The quiz will be in class on March 18 and cover both the lecture material and paper discussion. Students are allowed to use a calculator during the quiz. The quiz will be "closed-book" and "closed-notes", but "open-papers". This means that you will be allowed to refer to the twelve primary papers that we will have discussed in class prior to the quiz. Please note the following:

The clever student will realize that the twelve primary papers contain a wealth of basic background information that might be useful when answering the quiz questions. So it is recommended that you study your notes and the reference texts, review the papers discussed in class, and also become familiar with what background information is presented in each of the primary papers. Having said this, be aware that some papers use different notation and different equations from what we used in class. The material presented in class always takes precedence over what is in the papers.

You are on your honor to only refer to "clean" hard copies of just the twelve primary papers. A little bit of underlining here or there is fine. Detailed notes scribbled in all of the margins is not fine. This is a graduate-level class, so I am trusting all of you not to abuse this. You are also perfectly free to skip bringing hard copies. You will not need the actual hard copies to answer any of the questions.

Grades

Grades will be based on class discussion (10%), short paper critiques (10%), one long paper critique (20%), one quiz (20%), and a final project (40%).

Textbook

The primary textbook for the course will be "Principles and Practices of Interconnection Networks" by William James Dally and Brian Towles (available at the Cornell Bookstore). This book provides an excellent introduction to the field of interconnection networks and is a good addition to your bookshelf. "Interconnection Networks: An Engineering Approach" by Jose Duato, Sudhakar Yalamanchili, and Lionel Ni is another useful reference.
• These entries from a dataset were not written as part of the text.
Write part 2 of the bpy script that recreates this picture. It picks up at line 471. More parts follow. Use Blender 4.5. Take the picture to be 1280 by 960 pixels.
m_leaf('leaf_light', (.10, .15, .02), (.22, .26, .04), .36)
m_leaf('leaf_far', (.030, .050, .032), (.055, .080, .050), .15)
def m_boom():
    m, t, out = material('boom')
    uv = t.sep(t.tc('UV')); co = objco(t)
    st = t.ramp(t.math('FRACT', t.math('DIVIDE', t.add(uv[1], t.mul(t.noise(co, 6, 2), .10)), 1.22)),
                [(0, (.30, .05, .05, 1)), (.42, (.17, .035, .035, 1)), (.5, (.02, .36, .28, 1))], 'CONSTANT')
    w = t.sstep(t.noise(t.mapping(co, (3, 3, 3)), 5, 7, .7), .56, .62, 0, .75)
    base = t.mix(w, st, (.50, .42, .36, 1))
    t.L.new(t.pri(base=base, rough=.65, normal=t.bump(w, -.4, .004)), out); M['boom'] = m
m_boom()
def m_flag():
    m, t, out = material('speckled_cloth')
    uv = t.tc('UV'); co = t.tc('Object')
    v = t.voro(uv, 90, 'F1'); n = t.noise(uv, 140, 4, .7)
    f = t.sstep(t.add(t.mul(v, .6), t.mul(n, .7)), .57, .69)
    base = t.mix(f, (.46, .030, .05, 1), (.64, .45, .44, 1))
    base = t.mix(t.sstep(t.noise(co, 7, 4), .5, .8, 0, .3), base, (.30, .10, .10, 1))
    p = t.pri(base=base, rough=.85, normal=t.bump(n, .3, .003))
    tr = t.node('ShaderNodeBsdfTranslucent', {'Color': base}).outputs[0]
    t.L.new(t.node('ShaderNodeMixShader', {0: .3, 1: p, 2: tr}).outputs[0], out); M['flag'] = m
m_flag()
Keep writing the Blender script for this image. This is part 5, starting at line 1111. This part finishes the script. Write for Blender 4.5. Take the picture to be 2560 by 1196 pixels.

Students might also be interested in reading a shorter overview text titled "Synthesis Lectures on Computer Architecture: On-Chip Networks" by Natalie Jerger and Li-Shiuan Peh. The Cornell Engineering Library has a hard copy of this text on reserve.

Student Mailing List

I will mail all announcements to the course email list at ece5970 csl cornell edu. All registered students, formal listeners, and informal listeners should be on this mailing list.

Collaboration and Academic Honesty Policy

Students must not discuss the quiz's contents with other students who have not yet taken the quiz. If prior to taking it, you are inadvertently exposed to material in a quiz - by whatever means - you must immediately inform me. Students are encouraged to discuss the assigned paper readings amongst themselves before our in-class discussion, but the actual writing for all paper critiques must be done individually.